Images should be left out, and everything else in the listing reproduced exactly.

============================================================

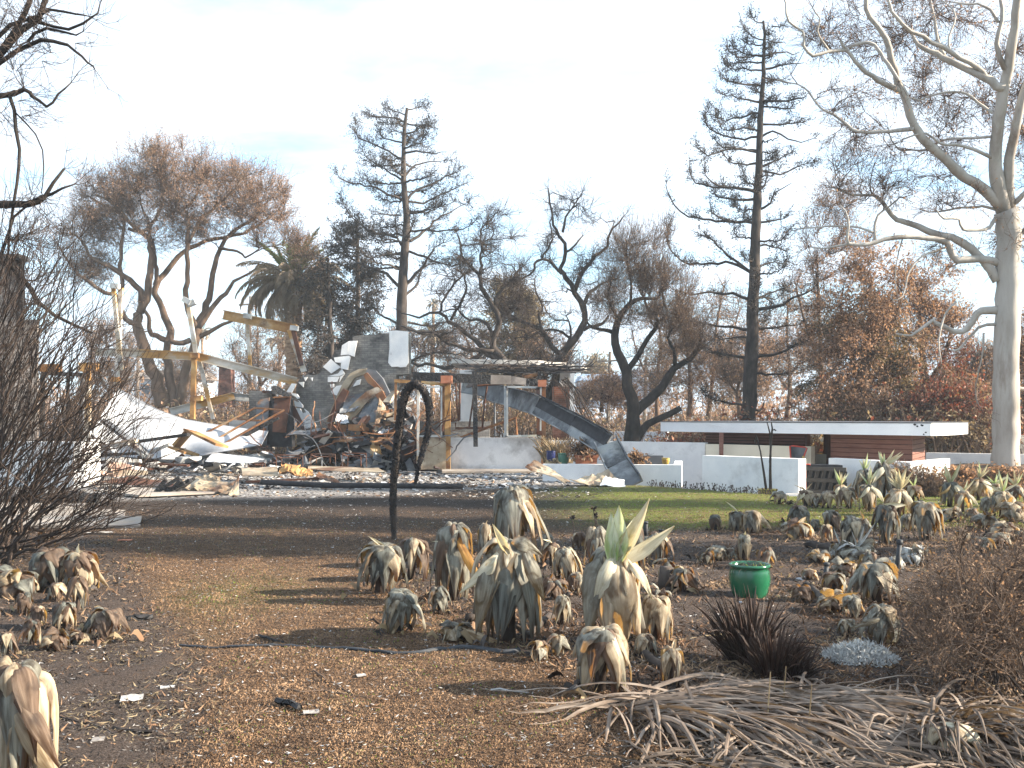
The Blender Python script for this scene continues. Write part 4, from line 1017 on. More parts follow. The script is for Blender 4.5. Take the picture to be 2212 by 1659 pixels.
# rusty tubular ladder frame and chairs
def tubes(name, label, cat, lines, Y, rad, mat, cv=CR, group=None, part_name='tube'):
    pts0 = [P(*cv(*l[0][:2]), Y) for l in lines]
    t = thing(name, label, cat, np.min(pts0, axis=0), group)
    for l in lines:
        pl = [P(*cv(p[0], p[1]), Y + (p[2] if len(p) > 2 else 0)) for p in l]
        MB().tube(pl, rad, 6).build(part_name, MT[mat], t)
    return t
tubes('tube_frame', 'rusted tubular frame like a ladder slanting over the strewn boards', 'frame', [[(10, 1230, -.6), (585, 908, 0)], [(60, 1140, 0), (475, 898, .6)], [(-60, 1110, .6), (372, 892, .9)], [(370, 893, .9), (475, 900, .6), (580, 910, 0)], [(240, 968, .8), (330, 985, .5), (412, 985, 0)]], 31.0, .035, 'rust')
for k, (x0, x1, y0, y1, lab) in enumerate(((525, 722, 1240, 1320, 'rusted chair frame standing before the ash, nearest the white floor sheets'), (780, 962, 1232, 1312, 'rusted chair frame in the ash below the tank'), (1012, 1190, 1226, 1328, 'rusted chair frame in the ash below the burnt appliance'))):
    tubes('chair_frame', lab, 'chair frame', [[(x0, y1), (x0 + 2, y0), (x1 - 2, y0 + 2), (x1, y1)], [(x0 + 40, y1 - 8, .5), (x0 + 42, y0 + 20, .5), (x1 - 40, y0 + 20, .5), (x1 - 40, y1 - 6, .5)], [(x0 + 2, y0 + 6), (x0 + 42, y0 + 22, .5)], [(x1 - 2, y0 + 8), (x1 - 40, y0 + 22, .5)]], 27.0, .018, 'rust_dark', group='burnt chair frames in the ash')
tubes('chair_frame', 'low rusted stool frame beside the flat buff panels', 'chair frame', [[(295, 1328), (297, 1298), (445, 1302), (447, 1328)], [(320, 1330, .3), (322, 1300, .3)], [(420, 1330, .3), (420, 1300, .3)]], 27.0, .02, 'rust_dark', group='burnt chair frames in the ash')
tubes('hanging_wire', 'loose grey wire curling over the burnt appliance', 'wire', [[(1240, 1250), (1250, 1210), (1290, 1190), (1330, 1185), (1420, 1130)], [(1310, 1240), (1325, 1170), (1325, 1090)]], 30.2, .014, 'steel_pale', part_name='strand')

# floor sheets and crumpled tin lying toward the camera
csheet('floor_sheet', 'white floor sheets lying flat before the tube frame', 'sheet', [(0, 1290), (330, 1296), (440, 1262), (60, 1215)], [26.7, 26.6, 27.6, 29.8], .05, 21, 'ashsheet', freq=1)
csheet('buff_panel', 'flat buff panel lying on the ash left of the yellow crumpled tin', 'panel', [(280, 1390), (540, 1394), (535, 1325), (268, 1335)], [23.8, 23.6, 25.6, 25.4], .035, 23, 'tin', freq=.8)
csheet('buff_panel', 'long flat buff panel right of the yellow crumpled tin', 'panel', [(760, 1345), (1330, 1368), (1280, 1335), (760, 1315)], [25.2, 24.4, 25.4, 25.9], .035, 24, 'tin', freq=.8)
csheet('crumpled_tin', 'crumpled yellow rust sheet with sharp folds in front of the chair frames', 'sheet', [(538, 1385), (690, 1415), (700, 1320), (560, 1300)], [23.6, 23.2, 24.4, 24.4], .16, 25, 'rust_yellow', freq=2.2)
csheet('crumpled_tin', 'yellow rust sheet folded over beside the larger crumpled one', 'sheet', [(690, 1390), (800, 1385), (790, 1340), (700, 1320)], [23.6, 23.6, 24.4, 24.4], .10, 26, 'rust_yellow', freq=2.2)
csheet('crumpled_tin', 'rust striped corrugated sheet trailing right of the yellow tin', 'sheet', [(815, 1400), (1000, 1448), (985, 1425), (840, 1368)], [23.0, 22.3, 22.8, 23.6], .05, 27, 'rust', freq=5)
csheet('crumpled_tin', 'long crumpled buff tin sheet with turned up end at the lawn edge', 'sheet', [(1010, 1390), (1330, 1448), (1370, 1360), (1000, 1345)], [20.9, 20.4, 21.0, 21.6], .14, 28, 'tin', cv=CL, freq=1.5, nu=14, nv=8)
csheet('crumpled_tin', 'turned up tin corner standing at the end of the long crumpled sheet', 'sheet', [(1320, 1448), (1378, 1445), (1385, 1320), (1340, 1400)], [20.3, 20.5, 20.9, 20.7], .04, 29, 'tin', cv=CL, freq=2)
csheet('crumpled_tin', 'folded brown tin behind the long crumpled sheet', 'sheet', [(1090, 1385), (1290, 1372), (1240, 1330), (1150, 1330)], [21.4, 21.2, 21.9, 21.9], .15, 30, 'tin', cv=CL, freq=1.8)
csheet('crumpled_tin', 'rusty flat strips left of the long crumpled sheet', 'sheet', [(560, 1365), (1000, 1400), (1010, 1370), (770, 1335)], [22.2, 21.6, 21.9, 22.8], .05, 31, 'rust_dark', cv=CL, freq=2)
bx_ = thing('bent_channel', 'upturned brown metal channel bent like an open box in the strewn boards', 'channel', P(*CL(1100, 1205), 29.6))
for (p0_, p1_, y0_, y1_) in (((1015, 1165), (1092, 1076), 29.9, 30.0), ((1098, 1070), (1285, 1158), 30.0, 29.3), ((1015, 1170), (1110, 1205), 29.9, 29.4)):
    MB().bar(P(*CL(*p0_), y0_), P(*CL(*p1_), y1_), .55, .07, (0, .2, 1)).build('flange', MT['rust_yellow'], bx_)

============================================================

§ **Result of this task**:
The Blender Python script for this scene continues. Write part 4, from line 1017 on. More parts follow. The script is for Blender 4.5. Take the picture to be 2212 by 1659 pixels.
# rusty tubular ladder frame and chairs
def tubes(name, label, cat, lines, Y, rad, mat, cv=CR, group=None, part_name='tube'):
    pts0 = [P(*cv(*l[0][:2]), Y) for l in lines]
    t = thing(name, label, cat, np.min(pts0, axis=0), group)
    for l in lines:
        pl = [P(*cv(p[0], p[1]), Y + (p[2] if len(p) > 2 else 0)) for p in l]
        MB().tube(pl, rad, 6).build(part_name, MT[mat], t)
    return t
tubes('tube_frame', 'rusted tubular frame like a ladder slanting over the strewn boards', 'frame', [[(10, 1230, -.6), (585, 908, 0)], [(60, 1140, 0), (475, 898, .6)], [(-60, 1110, .6), (372, 892, .9)], [(370, 893, .9), (475, 900, .6), (580, 910, 0)], [(240, 968, .8), (330, 985, .5), (412, 985, 0)]], 31.0, .035, 'rust')
for k, (x0, x1, y0, y1, lab) in enumerate(((525, 722, 1240, 1320, 'rusted chair frame standing before the ash, nearest the white floor sheets'), (780, 962, 1232, 1312, 'rusted chair frame in the ash below the tank'), (1012, 1190, 1226, 1328, 'rusted chair frame in the ash below the burnt appliance'))):
    tubes('chair_frame', lab, 'chair frame', [[(x0, y1), (x0 + 2, y0), (x1 - 2, y0 + 2), (x1, y1)], [(x0 + 40, y1 - 8, .5), (x0 + 42, y0 + 20, .5), (x1 - 40, y0 + 20, .5), (x1 - 40, y1 - 6, .5)], [(x0 + 2, y0 + 6), (x0 + 42, y0 + 22, .5)], [(x1 - 2, y0 + 8), (x1 - 40, y0 + 22, .5)]], 27.0, .018, 'rust_dark', group='burnt chair frames in the ash')
tubes('chair_frame', 'low rusted stool frame beside the flat buff panels', 'chair frame', [[(295, 1328), (297, 1298), (445, 1302), (447, 1328)], [(320, 1330, .3), (322, 1300, .3)], [(420, 1330, .3), (420, 1300, .3)]], 27.0, .02, 'rust_dark', group='burnt chair frames in the ash')
tubes('hanging_wire', 'loose grey wire curling over the burnt appliance', 'wire', [[(1240, 1250), (1250, 1210), (1290, 1190), (1330, 1185), (1420, 1130)], [(1310, 1240), (1325, 1170), (1325, 1090)]], 30.2, .014, 'steel_pale', part_name='strand')

# floor sheets and crumpled tin lying toward the camera
csheet('floor_sheet', 'white floor sheets lying flat before the tube frame', 'sheet', [(0, 1290), (330, 1296), (440, 1262), (60, 1215)], [26.7, 26.6, 27.6, 29.8], .05, 21, 'ashsheet', freq=1)
csheet('buff_panel', 'flat buff panel lying on the ash left of the yellow crumpled tin', 'panel', [(280, 1390), (540, 1394), (535, 1325), (268, 1335)], [23.8, 23.6, 25.6, 25.4], .035, 23, 'tin', freq=.8)
csheet('buff_panel', 'long flat buff panel right of the yellow crumpled tin', 'panel', [(760, 1345), (1330, 1368), (1280, 1335), (760, 1315)], [25.2, 24.4, 25.4, 25.9], .035, 24, 'tin', freq=.8)
csheet('crumpled_tin', 'crumpled yellow rust sheet with sharp folds in front of the chair frames', 'sheet', [(538, 1385), (690, 1415), (700, 1320), (560, 1300)], [23.6, 23.2, 24.4, 24.4], .16, 25, 'rust_yellow', freq=2.2)
csheet('crumpled_tin', 'yellow rust sheet folded over beside the larger crumpled one', 'sheet', [(690, 1390), (800, 1385), (790, 1340), (700, 1320)], [23.6, 23.6, 24.4, 24.4], .10, 26, 'rust_yellow', freq=2.2)
csheet('crumpled_tin', 'rust striped corrugated sheet trailing right of the yellow tin', 'sheet', [(815, 1400), (1000, 1448), (985, 1425), (840, 1368)], [23.0, 22.3, 22.8, 23.6], .05, 27, 'rust', freq=5)
csheet('crumpled_tin', 'long crumpled buff tin sheet with turned up end at the lawn edge', 'sheet', [(1010, 1390), (1330, 1448), (1370, 1360), (1000, 1345)], [20.9, 20.4, 21.0, 21.6], .14, 28, 'tin', cv=CL, freq=1.5, nu=14, nv=8)
csheet('crumpled_tin', 'turned up tin corner standing at the end of the long crumpled sheet', 'sheet', [(1320, 1448), (1378, 1445), (1385, 1320), (1340, 1400)], [20.3, 20.5, 20.9, 20.7], .04, 29, 'tin', cv=CL, freq=2)
csheet('crumpled_tin', 'folded brown tin behind the long crumpled sheet', 'sheet', [(1090, 1385), (1290, 1372), (1240, 1330), (1150, 1330)], [21.4, 21.2, 21.9, 21.9], .15, 30, 'tin', cv=CL, freq=1.8)
csheet('crumpled_tin', 'rusty flat strips left of the long crumpled sheet', 'sheet', [(560, 1365), (1000, 1400), (1010, 1370), (770, 1335)], [22.2, 21.6, 21.9, 22.8], .05, 31, 'rust_dark', cv=CL, freq=2)
bx_ = thing('bent_channel', 'upturned brown metal channel bent like an open box in the strewn boards', 'channel', P(*CL(1100, 1205), 29.6))
for (p0_, p1_, y0_, y1_) in (((1015, 1165), (1092, 1076), 29.9, 30.0), ((1098, 1070), (1285, 1158), 30.0, 29.3), ((1015, 1170), (1110, 1205), 29.9, 29.4)):
    MB().bar(P(*CL(*p0_), y0_), P(*CL(*p1_), y1_), .55, .07, (0, .2, 1)).build('flange', MT['rust_yellow'], bx_)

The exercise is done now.